Thank you. The proposed slate of directors has been elected. I would now ask the inspector to report on the vote of the ratification of RSM US LLP as the company's independent auditor for the fiscal year ending December 31, 2021.

Unknown Attendee

attendee
#36

Mr. Palomares, in excess of a majority of the votes cast at the meeting were voted in favor of the ratification of RSM US LLP, as the company's independent auditors for the fiscal year ending December 31, 2021.

Carlos Palomares

executive
#37

Thank you. The appointment of RSM US LLP as the company's independent auditors for the fiscal year ending December 31, 2021, has been ratified. I would now ask the inspector to report on the vote on the reapproval of the Regional Management Corporation 2015 long-term incentive plan as amended and restated.

Unknown Attendee

attendee
#38

Mr.
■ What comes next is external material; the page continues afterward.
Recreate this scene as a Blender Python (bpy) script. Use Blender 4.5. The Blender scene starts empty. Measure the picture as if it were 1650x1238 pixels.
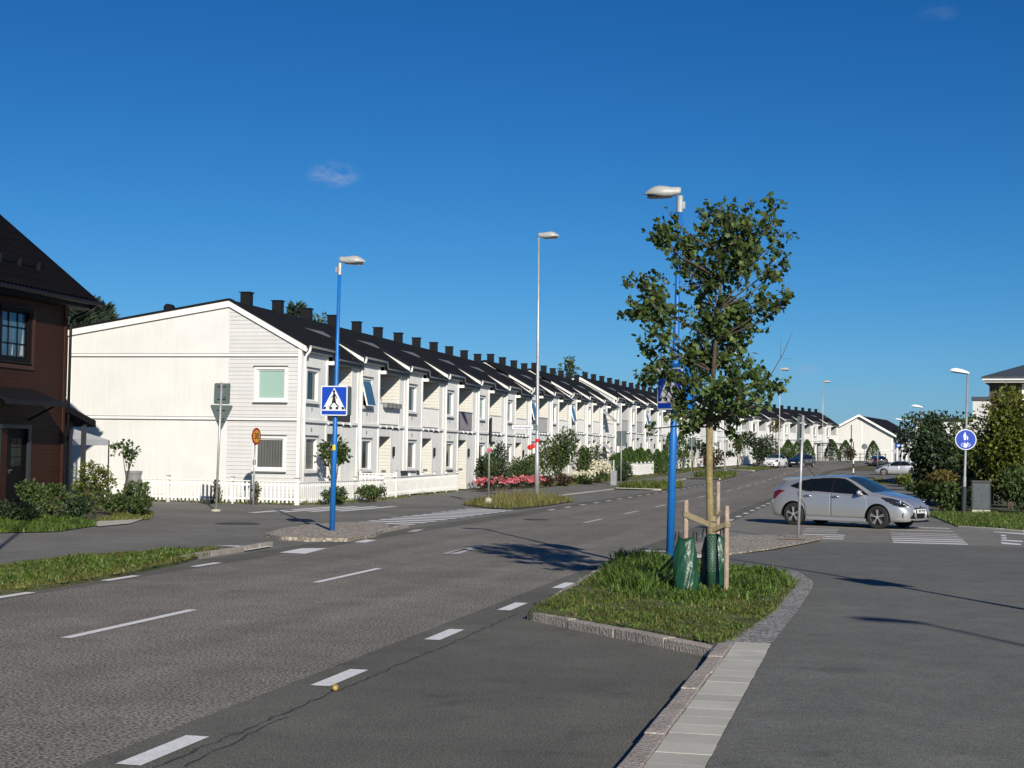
import bpy, bmesh, math, random
from mathutils import Vector, Matrix
R = math.radians
scene = bpy.context.scene
col = scene.collection
H = 1.95                                     # eye height; world frame: +Y runs along the street, +X to the right of it
YAW, PITCH, ROLL, FOC = 13.284, 2.624, .891, 2450.0

# ------------------------------------------------------------------ camera
def _axes():
    y, p, r = R(YAW), R(PITCH), R(ROLL)
    F = Vector((-math.sin(y)*math.cos(p), math.cos(y)*math.cos(p), math.sin(p)))
    A = Vector((math.cos(y), math.sin(y), 0))
    U = A.cross(F)
    c, s = math.cos(r), math.sin(r)
    return A*c + U*s, U*c - A*s, F
CR, CU, CF = _axes()
cam_d = bpy.data.cameras.new('camera')
cam = bpy.data.objects.new('camera', cam_d); col.objects.link(cam)
m = Matrix((CR, CU, -CF)).transposed().to_4x4(); m.translation = (0, 0, H)
cam.matrix_world = m
cam_d.sensor_width = 36; cam_d.lens = FOC/1650*36; cam_d.clip_end = 6000; cam_d.clip_start = .1
scene.camera = cam

def ray(px, py):                             # surveying helpers: photograph measurements -> site coordinates
    return CF + CR*((px-825)/FOC) + CU*((619-py)/FOC)
def gp(px, py, z=0.):
    r = ray(px, py); t = (z-H)/r.z
    return (r.x*t, r.y*t)
def at(px, py, Y):
    r = ray(px, py); t = Y/r.y
    return (r.x*t, Y, H+r.z*t)

def sm(t):
    t = max(0., min(1., t)); return t*t*(3-2*t)
def gz(x, y):                                # terrain height
    a = 0. if y < 85 else (1.1e-4*(y-85)**2 if y < 165 else .704+.0176*(min(y, 215)-165))
    a += sm((y-54)/10)*max(0, min(1, (-15.2-x)/2.3))*.12
    a += sm((y-82)/32)*max(0, min(1, (-17.3-x)/1.8))*.42*(1-sm((y-160)/40))
    return a
def bend(y):                                 # the street curves to the right far away
    return 0. if y < 150 else .0027*(y-150)**2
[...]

Palomares, in excess of the majority of the votes cast at the meeting were voted in favor of the reapproval of the Regional Management Corp. 2015 long-term incentive plan as amended and restated.

Carlos Palomares

executive
#39

Thank you. The reapproval of the Regional Management Corporation 2015 long-term incentive plan as amended and restated has been approved. I would now ask inspector to report on the advisory vote to approve executive compensation.

Unknown Attendee

attendee
#40

Mr. Palomares, in excess of the majority of the votes cast at the meeting were voted in favor of the nonbinding advisory resolution approving the compensation of the company's named Executive Officers.

Carlos Palomares

executive
#41

Thank you. The results of the proposals will be incorporated into the minutes of this meeting. That completes our official business agenda. And I now declare the meeting adjourned. We will now entertain any questions submitted via the virtual meeting portal.

Catherine Atwood

executive
#42

Mr. Palomares, no questions have been submitted.

Carlos Palomares

executive
#43

As no questions have been raised, this concludes today's webcast.

Operator

operator
#44

Thank you. Regional Management Corporation's Annual Meeting of Stockholders has now come to an end. Thank you for attending. You may now leave.